I have the mentality that I like to think I am in control of my own future. If I am not in the team then I have to get me back in team, nobody else can do it for me. As a forward, the best thing I can do to change that is to score goals when I get on the pitch. I remember the Southampton game, I came on and scored twice which got us the win and that was a big game for us. It was pleasing not only to prove the gaffer wrong but more so to win the game to back up the hard work we put in. It’s always a great feeling to win but even better when you have been 2-1 down quite late on in the game.

What made you take the decision to leave when you did?

The summer previously the club accepted a £1.3m bid from Preston for me. I went to see them but at the time it wasn’t right for me so I decided to stay at the club and fight for my place. I didn’t want to leave even though I was told early on in the season that I was down the pecking order but I had a will to win and wanted to fight for my place. Even though the club was showing me the door I got my head down and worked hard, and then when we were away in Germany and I was told the club then wanted to keep me.

The summer after that we were away in Austria and the gaffer pulled me to one side and said the club had agreed a fee with Sheffield United and he recommended I go and have a chat with them to see what they have to say. I asked the gaffer openly if he wanted me to go and he said he didn’t, I told him I was happy at Watford and so if the move didn’t happy then I was more than happy to stay – but that I would take his advice and at least speak to them.
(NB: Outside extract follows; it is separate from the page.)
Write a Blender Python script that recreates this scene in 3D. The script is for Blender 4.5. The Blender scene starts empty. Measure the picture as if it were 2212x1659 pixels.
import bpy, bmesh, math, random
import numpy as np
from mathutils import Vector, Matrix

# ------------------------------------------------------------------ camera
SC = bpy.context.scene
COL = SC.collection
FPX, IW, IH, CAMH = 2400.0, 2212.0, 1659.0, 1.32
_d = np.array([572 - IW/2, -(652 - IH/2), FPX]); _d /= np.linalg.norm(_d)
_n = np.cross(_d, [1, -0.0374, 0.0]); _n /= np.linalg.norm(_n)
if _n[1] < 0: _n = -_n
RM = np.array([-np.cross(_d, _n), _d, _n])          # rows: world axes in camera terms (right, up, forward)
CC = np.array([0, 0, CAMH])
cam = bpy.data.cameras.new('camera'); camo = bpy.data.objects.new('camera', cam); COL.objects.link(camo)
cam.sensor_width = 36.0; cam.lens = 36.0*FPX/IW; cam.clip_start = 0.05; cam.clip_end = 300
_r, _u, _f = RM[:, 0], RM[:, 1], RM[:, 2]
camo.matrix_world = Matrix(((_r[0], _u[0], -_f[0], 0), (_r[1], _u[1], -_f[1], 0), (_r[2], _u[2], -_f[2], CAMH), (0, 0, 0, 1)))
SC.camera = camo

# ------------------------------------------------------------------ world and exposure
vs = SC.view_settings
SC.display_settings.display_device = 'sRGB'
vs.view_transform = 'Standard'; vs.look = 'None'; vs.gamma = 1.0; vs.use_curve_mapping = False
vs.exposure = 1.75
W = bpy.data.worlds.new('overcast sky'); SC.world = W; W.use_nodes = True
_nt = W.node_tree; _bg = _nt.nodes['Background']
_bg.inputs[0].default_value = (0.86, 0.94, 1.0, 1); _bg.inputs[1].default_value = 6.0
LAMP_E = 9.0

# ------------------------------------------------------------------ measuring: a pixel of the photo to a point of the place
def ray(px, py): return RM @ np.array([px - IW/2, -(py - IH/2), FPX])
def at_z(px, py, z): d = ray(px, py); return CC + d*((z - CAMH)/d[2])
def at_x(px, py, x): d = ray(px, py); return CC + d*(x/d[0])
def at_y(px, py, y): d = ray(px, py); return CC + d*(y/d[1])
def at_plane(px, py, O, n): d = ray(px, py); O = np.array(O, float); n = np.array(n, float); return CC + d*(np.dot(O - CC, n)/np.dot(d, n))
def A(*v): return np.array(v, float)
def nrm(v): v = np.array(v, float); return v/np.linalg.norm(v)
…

To be honest if the club is prepared to sell you then you need to keep your options open and see what the interested club has to say. I went to see Kevin Blackwell and he told me of the clubs aspirations and ambitions. Sheffield United is a massive club and it was a great opportunity for me so I went for it.

You have been back a few times now with other clubs and always had a good reception from the fans.

Yes I always get a warm welcome at Vicarage Road even though I never seem to have much luck there! When I played this season I picked up an injury, I’ve been sent off before, missed a penalty, and even when I have scored I have never played very well so maybe I should sit it out next season!

In fact, I know I said earlier that the Leeds play-off game was my most memorable game, but the second most memorable game of my career was actually against Watford when I played for Sheff Utd and I scored – yet both sets of fans ended up singing my name. That put a real lump in my throat and for that reason alone Vicarage Road will always be a very special place for me.